Bozhidar Dimitrov Stoyanov (Bulgarian: Божидар Димитров Стоянов) is a well-known Bulgarian historian working in the sphere of Medieval Bulgarian history, the Ottoman rule of Bulgaria and the Macedonian Question. He is the director of the National Historical Museum, formerly a Bulgarian Socialist Party member, and currently a politician affiliated with the GERB political party.
He was Minister without portfolio responsible for Bulgarians abroad in the GERB government (July 2009 – February 2011).
Born in Sozopol to a family of Bulgarian refugees from Eastern Thrace (now part of Turkey), he was given access to the Vatican Secret Archives in the 1980s, regarded as a great achievement considered the political situation of the time.

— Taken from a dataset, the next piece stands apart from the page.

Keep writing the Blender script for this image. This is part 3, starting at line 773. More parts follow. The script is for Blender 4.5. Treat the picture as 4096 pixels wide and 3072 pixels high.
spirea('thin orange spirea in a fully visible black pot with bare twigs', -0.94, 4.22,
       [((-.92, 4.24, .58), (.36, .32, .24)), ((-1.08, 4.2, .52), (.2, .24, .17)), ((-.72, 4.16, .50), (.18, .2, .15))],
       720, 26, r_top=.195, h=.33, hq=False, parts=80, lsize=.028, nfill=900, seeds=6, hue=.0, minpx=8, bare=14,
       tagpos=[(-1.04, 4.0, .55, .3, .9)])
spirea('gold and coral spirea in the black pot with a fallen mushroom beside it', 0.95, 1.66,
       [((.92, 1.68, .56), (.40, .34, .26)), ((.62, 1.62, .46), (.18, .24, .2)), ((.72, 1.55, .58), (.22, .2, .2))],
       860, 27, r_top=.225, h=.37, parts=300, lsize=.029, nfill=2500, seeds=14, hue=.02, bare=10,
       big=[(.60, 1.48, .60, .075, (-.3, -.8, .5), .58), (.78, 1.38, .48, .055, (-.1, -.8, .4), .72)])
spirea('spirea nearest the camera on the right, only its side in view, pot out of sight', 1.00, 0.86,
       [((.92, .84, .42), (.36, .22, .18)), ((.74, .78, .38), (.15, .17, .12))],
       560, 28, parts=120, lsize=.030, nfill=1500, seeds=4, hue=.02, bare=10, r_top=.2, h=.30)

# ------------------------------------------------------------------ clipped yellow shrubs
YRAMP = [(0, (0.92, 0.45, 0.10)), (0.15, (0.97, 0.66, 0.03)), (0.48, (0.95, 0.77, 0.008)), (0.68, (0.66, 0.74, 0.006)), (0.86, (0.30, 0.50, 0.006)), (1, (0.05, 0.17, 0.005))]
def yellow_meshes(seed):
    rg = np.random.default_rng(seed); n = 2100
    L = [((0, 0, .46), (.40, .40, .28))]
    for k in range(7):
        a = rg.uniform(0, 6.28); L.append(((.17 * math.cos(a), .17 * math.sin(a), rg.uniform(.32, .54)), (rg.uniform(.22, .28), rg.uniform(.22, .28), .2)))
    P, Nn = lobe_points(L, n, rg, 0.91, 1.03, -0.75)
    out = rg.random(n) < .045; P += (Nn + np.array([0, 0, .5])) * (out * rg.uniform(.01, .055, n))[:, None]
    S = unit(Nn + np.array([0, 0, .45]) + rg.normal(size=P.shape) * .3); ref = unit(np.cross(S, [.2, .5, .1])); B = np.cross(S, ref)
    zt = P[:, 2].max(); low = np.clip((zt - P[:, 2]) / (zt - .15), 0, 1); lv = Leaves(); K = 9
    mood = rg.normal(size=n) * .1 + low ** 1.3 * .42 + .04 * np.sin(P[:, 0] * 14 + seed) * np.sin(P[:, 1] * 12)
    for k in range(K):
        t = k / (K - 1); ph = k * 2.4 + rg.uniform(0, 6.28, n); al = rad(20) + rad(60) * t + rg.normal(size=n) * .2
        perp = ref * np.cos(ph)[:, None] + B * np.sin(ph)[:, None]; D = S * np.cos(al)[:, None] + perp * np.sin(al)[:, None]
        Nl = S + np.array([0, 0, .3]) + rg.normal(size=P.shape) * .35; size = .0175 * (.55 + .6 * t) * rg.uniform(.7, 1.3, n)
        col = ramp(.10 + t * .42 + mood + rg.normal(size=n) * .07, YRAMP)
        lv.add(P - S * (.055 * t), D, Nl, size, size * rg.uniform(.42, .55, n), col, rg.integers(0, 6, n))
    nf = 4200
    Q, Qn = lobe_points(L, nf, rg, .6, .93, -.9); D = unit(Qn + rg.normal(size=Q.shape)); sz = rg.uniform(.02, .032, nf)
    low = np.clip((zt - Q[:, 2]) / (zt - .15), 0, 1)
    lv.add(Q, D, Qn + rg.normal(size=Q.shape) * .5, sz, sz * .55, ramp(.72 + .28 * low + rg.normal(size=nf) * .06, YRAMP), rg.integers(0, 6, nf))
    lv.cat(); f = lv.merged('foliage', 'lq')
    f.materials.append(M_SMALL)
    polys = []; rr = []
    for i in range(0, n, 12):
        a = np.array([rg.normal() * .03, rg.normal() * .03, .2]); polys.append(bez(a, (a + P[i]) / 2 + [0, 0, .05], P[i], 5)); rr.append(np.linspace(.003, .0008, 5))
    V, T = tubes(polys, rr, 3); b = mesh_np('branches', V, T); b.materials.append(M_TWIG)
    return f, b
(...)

As the director of the National Historical Museum, he had an indirect conflict in 1997–1998 with the President Petar Stoyanov regarding whether to return the Istoriya Slavyanobolgarskaya rough copy to the Zograf Monastery or leave it in Bulgaria.
Being a member of the Supreme Party Council of BSP, he declared himself openly against the party in 2005 by not supporting BSP Mayor of Sofia candidate Tatyana Doncheva and instead favouring the independent Boyko Borisov. Because of this he was taken down from the post of BSP municipal councillors leader in Sofia. Before the 2009 Bulgarian parliamentary election, Dimitrov formally left BSP and joined Borisov's GERB. He was the party's proportional vote candidate for Burgas Province and won the election with 35.92% ahead of Volen Siderov.
Dimitrov is the author of 30 treatises and over 250 articles and papers in the sphere of his research, as well as several books (including The Ten Lies of Macedonism and Twelve Myths in Bulgarian History). He has specialized in paleography in Paris and also hosts the patriotic history-related Pamet Balgarska (Bulgarian Memory) show on Kanal 1.
Dimitrov believes that the Bulgars played a more important role in the formation of the contemporary Bulgarians as a people than previously believed.